Victoria is fairly predictable at this point.  She is hard as nails when it comes to expressing her true emotions.  She is so wired to say the right thing rather than the thing she is really feeling.  It makes it very difficult to get to the heart of the matter.  What is that anyway?  What is this fear that motivates and directs her every move?  Because she is so inconsistent and contradictory, it is hard to say, but this, four years later, is my best guess.

A fear of being abandoned again is her biggest fear.  The hurt that doesn't answer questions about her birth mother? Why her? Why the orphanage? Why she doesn't have any baby pictures? When is her birthmother coming back to get her? What color of hair does she have? How old is she? How will she recognize her?  How will she find her?

A fear to trust.  This would require her to give up control; to be dependent.  She would prefer death.  She trusts me to feed her and take care of her but she does not trust that I will always love her and keep her and that I really know what is best for her.  She is trying to wear me down, seeing how far she needs to push for me to give up on her.  I am amazed at the intensity, still, four years later.  

A fear to feel.  Right now, all of her feelings are a result of pure selfishness.  The product of selfishness is the misery, the low self worth, the hopelessness, the defiance, the lack of remorse. Empathy and sacrifice feel different than anything she has felt before.  It feels vulnerable, risky, hard and submissive.  She is really not interested in any of that.  She will not allow herself to feel any of that long enough to feel the good that comes from opening her heart to others.  To me.
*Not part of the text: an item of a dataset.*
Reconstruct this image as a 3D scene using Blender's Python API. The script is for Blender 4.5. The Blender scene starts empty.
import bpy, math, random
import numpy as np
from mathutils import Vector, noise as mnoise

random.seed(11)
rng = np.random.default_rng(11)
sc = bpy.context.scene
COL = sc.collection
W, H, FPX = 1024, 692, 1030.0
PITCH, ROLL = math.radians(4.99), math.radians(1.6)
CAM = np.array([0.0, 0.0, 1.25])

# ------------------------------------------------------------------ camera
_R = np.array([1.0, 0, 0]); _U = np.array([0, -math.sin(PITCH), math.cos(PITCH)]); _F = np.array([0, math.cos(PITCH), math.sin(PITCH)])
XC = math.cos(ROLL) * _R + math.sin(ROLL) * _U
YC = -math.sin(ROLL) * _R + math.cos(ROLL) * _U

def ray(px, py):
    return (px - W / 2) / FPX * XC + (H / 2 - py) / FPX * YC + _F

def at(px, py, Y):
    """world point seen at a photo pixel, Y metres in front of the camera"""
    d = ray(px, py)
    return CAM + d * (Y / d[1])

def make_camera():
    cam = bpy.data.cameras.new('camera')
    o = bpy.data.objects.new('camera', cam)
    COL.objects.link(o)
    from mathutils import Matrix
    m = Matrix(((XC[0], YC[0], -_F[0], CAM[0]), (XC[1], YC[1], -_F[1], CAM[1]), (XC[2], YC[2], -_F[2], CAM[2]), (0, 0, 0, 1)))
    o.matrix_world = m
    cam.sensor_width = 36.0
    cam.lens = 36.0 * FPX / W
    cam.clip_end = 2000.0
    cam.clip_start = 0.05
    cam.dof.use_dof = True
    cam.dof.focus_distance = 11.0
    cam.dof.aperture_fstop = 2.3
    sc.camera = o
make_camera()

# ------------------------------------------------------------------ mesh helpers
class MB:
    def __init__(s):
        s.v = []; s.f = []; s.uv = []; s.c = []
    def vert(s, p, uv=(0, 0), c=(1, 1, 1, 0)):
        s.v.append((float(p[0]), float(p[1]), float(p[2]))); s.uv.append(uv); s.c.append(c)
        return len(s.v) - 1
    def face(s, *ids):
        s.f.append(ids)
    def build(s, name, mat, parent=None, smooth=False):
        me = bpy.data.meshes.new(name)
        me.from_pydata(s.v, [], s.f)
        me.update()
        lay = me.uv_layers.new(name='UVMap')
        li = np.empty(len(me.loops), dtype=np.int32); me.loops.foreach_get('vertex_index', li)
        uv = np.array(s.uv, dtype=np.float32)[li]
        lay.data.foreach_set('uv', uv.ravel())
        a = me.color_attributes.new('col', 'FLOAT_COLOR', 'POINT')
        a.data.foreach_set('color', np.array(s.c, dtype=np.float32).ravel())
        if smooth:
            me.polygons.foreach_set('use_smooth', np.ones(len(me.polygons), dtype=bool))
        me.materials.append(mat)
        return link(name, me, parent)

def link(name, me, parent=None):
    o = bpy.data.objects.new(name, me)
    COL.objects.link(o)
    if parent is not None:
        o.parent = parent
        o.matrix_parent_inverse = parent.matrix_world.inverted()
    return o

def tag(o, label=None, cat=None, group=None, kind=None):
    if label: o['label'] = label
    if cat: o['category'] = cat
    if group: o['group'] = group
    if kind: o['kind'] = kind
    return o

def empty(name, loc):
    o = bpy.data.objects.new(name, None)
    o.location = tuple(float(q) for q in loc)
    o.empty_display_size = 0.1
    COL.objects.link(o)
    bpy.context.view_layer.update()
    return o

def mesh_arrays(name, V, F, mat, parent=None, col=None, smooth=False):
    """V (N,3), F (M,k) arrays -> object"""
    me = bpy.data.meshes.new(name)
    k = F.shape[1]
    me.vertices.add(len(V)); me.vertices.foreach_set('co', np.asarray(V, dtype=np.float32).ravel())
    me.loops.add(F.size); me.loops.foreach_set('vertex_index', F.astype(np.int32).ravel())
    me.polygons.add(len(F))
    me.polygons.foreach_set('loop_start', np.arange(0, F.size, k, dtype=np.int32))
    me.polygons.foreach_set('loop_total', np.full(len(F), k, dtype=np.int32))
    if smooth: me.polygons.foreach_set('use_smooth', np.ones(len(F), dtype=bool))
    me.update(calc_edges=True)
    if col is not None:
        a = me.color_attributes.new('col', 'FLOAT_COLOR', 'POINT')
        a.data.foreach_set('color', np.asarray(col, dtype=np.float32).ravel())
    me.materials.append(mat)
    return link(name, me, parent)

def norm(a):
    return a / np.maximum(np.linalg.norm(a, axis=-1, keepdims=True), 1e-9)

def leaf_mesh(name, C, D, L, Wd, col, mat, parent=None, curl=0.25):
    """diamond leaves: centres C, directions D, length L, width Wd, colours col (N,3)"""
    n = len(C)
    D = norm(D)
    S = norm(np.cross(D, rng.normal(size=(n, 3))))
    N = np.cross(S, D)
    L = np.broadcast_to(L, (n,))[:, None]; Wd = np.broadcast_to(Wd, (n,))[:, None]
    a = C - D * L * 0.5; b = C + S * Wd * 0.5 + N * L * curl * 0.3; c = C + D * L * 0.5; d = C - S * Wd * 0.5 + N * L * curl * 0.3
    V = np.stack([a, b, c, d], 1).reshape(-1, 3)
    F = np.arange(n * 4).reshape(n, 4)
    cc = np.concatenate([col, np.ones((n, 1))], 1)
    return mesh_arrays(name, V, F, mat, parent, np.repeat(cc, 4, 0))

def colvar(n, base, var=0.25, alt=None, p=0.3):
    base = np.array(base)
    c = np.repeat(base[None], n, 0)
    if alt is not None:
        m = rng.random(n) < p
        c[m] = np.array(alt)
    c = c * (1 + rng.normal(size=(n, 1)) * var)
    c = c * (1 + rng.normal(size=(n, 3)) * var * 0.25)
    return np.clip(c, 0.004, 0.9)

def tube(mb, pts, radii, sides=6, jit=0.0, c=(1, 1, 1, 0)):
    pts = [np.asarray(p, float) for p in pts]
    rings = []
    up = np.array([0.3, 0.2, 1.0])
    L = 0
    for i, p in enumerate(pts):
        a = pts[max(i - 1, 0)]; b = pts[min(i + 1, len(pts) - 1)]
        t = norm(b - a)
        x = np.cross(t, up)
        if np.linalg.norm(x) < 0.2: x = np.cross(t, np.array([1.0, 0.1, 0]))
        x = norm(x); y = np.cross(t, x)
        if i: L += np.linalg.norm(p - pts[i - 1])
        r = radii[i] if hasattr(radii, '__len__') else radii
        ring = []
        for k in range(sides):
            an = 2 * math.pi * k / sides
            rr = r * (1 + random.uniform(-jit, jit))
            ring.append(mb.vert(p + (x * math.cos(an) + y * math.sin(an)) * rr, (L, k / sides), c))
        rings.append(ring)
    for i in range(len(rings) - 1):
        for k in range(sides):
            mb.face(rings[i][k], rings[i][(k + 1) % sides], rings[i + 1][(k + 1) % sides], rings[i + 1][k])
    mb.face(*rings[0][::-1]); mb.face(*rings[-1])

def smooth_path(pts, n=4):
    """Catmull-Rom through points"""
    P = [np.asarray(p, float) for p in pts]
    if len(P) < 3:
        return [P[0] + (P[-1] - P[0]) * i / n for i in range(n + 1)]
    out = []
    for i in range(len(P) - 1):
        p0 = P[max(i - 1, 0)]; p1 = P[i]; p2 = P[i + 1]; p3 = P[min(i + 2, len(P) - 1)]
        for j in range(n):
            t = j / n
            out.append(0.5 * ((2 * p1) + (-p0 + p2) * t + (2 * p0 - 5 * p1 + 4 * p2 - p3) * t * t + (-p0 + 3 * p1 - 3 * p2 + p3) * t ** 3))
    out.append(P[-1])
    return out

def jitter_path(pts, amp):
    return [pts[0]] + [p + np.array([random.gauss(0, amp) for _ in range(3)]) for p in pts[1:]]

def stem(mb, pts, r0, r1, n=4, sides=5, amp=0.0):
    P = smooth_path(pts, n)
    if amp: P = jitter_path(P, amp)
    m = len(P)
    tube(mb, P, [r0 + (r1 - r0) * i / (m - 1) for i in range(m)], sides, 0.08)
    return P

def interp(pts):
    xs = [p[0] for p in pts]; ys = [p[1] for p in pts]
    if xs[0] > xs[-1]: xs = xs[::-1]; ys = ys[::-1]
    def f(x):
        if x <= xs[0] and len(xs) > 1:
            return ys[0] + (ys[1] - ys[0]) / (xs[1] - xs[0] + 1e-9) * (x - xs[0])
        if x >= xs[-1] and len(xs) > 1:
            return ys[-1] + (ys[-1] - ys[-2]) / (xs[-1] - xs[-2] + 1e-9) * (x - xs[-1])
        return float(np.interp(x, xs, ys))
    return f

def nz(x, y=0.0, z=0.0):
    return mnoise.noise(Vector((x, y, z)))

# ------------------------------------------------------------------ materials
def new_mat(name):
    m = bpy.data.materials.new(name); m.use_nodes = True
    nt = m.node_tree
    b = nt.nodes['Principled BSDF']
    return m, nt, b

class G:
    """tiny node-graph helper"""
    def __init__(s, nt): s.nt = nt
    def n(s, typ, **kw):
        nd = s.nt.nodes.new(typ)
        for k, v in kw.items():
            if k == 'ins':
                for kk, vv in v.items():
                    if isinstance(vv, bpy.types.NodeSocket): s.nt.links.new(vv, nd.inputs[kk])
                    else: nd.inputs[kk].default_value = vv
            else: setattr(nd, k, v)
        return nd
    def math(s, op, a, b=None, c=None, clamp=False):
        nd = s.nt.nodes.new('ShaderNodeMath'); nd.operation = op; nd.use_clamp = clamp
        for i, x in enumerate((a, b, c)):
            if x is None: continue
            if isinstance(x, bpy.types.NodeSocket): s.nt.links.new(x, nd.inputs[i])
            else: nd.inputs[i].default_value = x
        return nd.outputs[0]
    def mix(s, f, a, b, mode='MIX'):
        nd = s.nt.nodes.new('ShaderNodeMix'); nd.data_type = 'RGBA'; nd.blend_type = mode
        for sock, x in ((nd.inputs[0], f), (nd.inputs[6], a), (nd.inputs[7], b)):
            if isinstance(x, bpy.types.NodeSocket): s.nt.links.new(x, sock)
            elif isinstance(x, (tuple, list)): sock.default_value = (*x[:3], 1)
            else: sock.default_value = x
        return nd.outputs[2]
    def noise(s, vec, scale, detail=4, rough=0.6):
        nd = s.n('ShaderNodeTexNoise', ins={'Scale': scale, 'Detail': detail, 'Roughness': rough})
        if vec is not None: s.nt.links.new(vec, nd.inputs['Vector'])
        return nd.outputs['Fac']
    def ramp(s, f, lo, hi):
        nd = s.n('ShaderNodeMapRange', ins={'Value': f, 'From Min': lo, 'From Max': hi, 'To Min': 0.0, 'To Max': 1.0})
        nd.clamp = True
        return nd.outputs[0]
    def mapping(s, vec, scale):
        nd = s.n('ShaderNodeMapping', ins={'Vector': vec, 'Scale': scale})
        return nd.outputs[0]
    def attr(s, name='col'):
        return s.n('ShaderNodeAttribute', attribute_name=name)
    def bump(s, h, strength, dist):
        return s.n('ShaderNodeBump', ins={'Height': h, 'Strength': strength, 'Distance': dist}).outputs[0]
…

It is hard trying to find creative ways to show her love that she cannot misinterpret or use as a substitute for the real thing.  The love she requires takes time and very conscious effort.  It cannot use many words, candy, food, toys, other people, favors.  It needs to be intimate, directed and purposeful.  It has to be done in such a way that she doesn't feel like she has done something to deserve it.  Somehow I have to make her feel that it is unconditional, sincere and lasting.  Before I can ever reach that place I have got to get over some huge obstacles.  That fortress of fear.  

2 comments:

Miggy said...

Jodi--I used to work at Enhance with Jay...just so you know who I am. I first became familiar with RAD from the radio show This American Life. There is an episode on parenting and one story was about a family who adopted a child from Romania who ended up with RAD. It was a very eye opening story for me and it gave me a little perspective on the tremendous challenges of parenting a child with RAD. I admire you for facing this challenge the way you have and for continuing to love in such difficult circumstances.

Jodi said...

Thanks so much. I listened to that episode and it is so accurate.